- [Given material]:
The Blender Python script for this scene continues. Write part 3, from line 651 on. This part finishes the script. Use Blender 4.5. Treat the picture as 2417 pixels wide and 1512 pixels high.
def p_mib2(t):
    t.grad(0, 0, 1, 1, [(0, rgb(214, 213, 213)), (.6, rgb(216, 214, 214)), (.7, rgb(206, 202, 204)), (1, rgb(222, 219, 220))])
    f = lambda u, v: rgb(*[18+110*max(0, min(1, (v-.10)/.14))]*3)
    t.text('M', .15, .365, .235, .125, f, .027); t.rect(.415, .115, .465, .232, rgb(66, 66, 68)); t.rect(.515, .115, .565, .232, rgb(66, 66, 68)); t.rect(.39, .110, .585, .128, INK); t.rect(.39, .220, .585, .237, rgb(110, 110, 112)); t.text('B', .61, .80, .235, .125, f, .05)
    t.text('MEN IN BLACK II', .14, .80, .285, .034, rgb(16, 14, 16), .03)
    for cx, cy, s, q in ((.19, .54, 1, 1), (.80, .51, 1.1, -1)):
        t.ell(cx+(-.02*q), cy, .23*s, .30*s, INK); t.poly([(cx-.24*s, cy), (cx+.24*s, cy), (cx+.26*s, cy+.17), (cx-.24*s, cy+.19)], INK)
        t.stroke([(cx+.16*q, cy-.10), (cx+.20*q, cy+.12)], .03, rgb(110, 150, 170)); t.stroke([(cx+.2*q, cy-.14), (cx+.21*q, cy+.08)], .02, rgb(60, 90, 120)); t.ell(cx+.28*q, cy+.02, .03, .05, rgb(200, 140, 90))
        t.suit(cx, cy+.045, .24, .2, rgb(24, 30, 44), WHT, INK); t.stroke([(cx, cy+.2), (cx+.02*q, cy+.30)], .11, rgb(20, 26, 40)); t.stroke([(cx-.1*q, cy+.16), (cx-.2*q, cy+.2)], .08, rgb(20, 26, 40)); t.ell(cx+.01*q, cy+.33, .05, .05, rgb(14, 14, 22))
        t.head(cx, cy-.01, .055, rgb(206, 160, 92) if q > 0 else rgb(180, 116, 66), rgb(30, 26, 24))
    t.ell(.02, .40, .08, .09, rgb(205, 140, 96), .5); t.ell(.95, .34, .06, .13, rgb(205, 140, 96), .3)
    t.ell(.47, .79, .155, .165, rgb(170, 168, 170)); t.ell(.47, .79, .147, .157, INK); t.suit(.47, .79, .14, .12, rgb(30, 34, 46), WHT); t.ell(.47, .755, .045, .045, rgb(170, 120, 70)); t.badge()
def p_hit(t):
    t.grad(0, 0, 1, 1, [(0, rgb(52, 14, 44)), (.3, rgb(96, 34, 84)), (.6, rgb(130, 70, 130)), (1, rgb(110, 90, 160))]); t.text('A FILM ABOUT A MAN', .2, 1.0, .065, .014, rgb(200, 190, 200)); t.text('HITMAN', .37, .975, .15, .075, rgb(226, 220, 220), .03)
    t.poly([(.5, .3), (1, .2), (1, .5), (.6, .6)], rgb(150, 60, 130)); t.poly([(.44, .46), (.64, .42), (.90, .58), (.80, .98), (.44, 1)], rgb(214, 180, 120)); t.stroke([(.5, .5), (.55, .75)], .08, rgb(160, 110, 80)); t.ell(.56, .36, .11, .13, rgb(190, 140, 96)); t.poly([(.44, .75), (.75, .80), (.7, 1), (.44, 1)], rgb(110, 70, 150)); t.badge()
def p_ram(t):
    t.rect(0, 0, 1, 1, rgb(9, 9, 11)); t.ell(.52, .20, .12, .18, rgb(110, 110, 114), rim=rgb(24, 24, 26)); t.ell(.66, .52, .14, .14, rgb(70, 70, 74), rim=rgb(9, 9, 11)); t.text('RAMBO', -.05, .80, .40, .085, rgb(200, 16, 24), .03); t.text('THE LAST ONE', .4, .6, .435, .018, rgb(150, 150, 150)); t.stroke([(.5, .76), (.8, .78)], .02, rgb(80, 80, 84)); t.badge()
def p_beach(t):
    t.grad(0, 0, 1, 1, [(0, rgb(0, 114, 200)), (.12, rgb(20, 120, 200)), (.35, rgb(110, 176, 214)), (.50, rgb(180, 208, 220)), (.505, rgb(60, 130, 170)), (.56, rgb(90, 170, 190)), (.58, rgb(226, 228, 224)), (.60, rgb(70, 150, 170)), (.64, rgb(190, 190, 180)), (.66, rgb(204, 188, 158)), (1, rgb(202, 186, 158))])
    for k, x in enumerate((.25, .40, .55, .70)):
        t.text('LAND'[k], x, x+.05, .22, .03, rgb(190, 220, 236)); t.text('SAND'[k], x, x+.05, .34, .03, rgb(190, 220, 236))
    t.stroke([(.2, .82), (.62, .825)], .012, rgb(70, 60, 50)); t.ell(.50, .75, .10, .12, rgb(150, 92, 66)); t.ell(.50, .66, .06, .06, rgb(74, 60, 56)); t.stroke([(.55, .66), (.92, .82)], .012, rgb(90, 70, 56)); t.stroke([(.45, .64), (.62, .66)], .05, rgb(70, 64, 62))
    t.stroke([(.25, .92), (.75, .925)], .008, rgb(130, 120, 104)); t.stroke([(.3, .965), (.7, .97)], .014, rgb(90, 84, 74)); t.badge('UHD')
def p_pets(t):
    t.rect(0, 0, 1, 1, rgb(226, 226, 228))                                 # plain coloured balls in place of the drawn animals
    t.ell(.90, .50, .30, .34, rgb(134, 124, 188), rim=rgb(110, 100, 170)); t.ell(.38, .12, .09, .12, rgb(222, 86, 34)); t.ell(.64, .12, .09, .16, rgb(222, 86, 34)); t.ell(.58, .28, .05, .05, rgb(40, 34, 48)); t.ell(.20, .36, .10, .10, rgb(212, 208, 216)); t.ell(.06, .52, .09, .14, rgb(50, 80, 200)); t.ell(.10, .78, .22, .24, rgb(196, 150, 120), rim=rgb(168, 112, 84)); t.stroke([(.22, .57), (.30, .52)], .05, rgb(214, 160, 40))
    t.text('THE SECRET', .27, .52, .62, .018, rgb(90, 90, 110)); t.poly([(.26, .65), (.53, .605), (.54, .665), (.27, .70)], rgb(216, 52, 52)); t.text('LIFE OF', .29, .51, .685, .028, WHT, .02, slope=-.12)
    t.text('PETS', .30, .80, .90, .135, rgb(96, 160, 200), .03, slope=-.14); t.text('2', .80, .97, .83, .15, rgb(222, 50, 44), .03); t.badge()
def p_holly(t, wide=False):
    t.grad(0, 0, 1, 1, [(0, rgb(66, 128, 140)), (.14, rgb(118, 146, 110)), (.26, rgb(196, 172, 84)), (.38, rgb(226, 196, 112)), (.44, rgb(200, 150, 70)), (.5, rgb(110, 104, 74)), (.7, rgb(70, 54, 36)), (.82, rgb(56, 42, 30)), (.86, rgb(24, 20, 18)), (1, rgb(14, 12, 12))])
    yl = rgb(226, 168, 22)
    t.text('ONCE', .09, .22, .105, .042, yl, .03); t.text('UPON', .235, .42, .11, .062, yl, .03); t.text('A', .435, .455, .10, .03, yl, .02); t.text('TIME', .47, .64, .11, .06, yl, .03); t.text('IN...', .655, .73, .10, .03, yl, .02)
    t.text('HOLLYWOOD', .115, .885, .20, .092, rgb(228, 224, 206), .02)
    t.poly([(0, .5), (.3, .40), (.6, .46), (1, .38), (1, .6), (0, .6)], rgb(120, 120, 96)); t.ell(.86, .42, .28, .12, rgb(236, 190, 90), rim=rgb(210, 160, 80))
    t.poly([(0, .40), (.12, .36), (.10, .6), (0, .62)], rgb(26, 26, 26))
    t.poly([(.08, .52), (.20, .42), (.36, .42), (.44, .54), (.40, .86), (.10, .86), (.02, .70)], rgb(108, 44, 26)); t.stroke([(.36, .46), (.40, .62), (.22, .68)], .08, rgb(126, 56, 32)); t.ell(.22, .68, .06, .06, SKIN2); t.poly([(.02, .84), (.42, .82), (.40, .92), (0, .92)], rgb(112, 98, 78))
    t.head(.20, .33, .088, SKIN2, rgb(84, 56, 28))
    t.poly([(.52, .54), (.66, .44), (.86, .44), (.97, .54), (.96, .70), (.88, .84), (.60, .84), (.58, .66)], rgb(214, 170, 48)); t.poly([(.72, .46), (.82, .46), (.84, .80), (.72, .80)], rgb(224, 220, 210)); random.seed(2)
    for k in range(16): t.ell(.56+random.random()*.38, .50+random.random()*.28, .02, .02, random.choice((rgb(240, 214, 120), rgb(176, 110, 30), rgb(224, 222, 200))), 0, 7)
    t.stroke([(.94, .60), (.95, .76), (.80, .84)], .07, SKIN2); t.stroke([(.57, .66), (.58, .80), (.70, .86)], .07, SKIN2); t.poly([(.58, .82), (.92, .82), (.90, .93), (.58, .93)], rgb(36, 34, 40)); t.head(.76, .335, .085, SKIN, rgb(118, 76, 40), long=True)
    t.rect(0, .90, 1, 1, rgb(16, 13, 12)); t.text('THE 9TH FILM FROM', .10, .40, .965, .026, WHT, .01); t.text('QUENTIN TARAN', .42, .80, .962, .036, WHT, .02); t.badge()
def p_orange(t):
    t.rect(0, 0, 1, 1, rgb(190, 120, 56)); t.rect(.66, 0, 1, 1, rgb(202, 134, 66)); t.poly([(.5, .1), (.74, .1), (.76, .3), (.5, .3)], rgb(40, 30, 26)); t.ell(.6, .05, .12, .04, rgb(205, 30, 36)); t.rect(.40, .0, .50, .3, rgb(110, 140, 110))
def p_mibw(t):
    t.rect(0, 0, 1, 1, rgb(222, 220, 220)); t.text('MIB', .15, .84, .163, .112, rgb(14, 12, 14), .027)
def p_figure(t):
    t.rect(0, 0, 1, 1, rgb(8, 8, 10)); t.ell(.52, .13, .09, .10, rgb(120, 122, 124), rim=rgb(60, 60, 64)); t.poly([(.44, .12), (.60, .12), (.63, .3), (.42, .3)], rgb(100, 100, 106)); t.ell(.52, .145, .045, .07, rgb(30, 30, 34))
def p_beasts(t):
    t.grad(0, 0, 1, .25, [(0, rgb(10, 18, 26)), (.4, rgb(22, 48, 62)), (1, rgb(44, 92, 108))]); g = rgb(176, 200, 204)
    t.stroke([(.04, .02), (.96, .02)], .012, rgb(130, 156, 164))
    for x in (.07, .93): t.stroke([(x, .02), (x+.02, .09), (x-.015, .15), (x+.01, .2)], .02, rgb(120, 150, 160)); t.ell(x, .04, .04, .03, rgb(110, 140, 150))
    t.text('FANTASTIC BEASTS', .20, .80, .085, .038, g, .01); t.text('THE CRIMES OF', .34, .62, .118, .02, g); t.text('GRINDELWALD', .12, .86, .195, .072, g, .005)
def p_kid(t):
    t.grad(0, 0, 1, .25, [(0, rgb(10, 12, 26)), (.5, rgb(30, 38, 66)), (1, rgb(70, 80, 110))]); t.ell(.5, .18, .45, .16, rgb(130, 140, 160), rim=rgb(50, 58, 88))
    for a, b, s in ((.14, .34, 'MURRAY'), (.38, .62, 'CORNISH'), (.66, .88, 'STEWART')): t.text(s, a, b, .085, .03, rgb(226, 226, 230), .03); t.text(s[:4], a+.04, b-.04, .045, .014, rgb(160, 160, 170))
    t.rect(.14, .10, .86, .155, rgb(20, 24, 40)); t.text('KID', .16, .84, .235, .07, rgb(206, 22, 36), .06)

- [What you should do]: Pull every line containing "wide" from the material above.

- [Finished task]:
The Blender Python script for this scene continues. Write part 3, from line 651 on. This part finishes the script. Use Blender 4.5. Treat the picture as 2417 pixels wide and 1512 pixels high.
def p_holly(t, wide=False):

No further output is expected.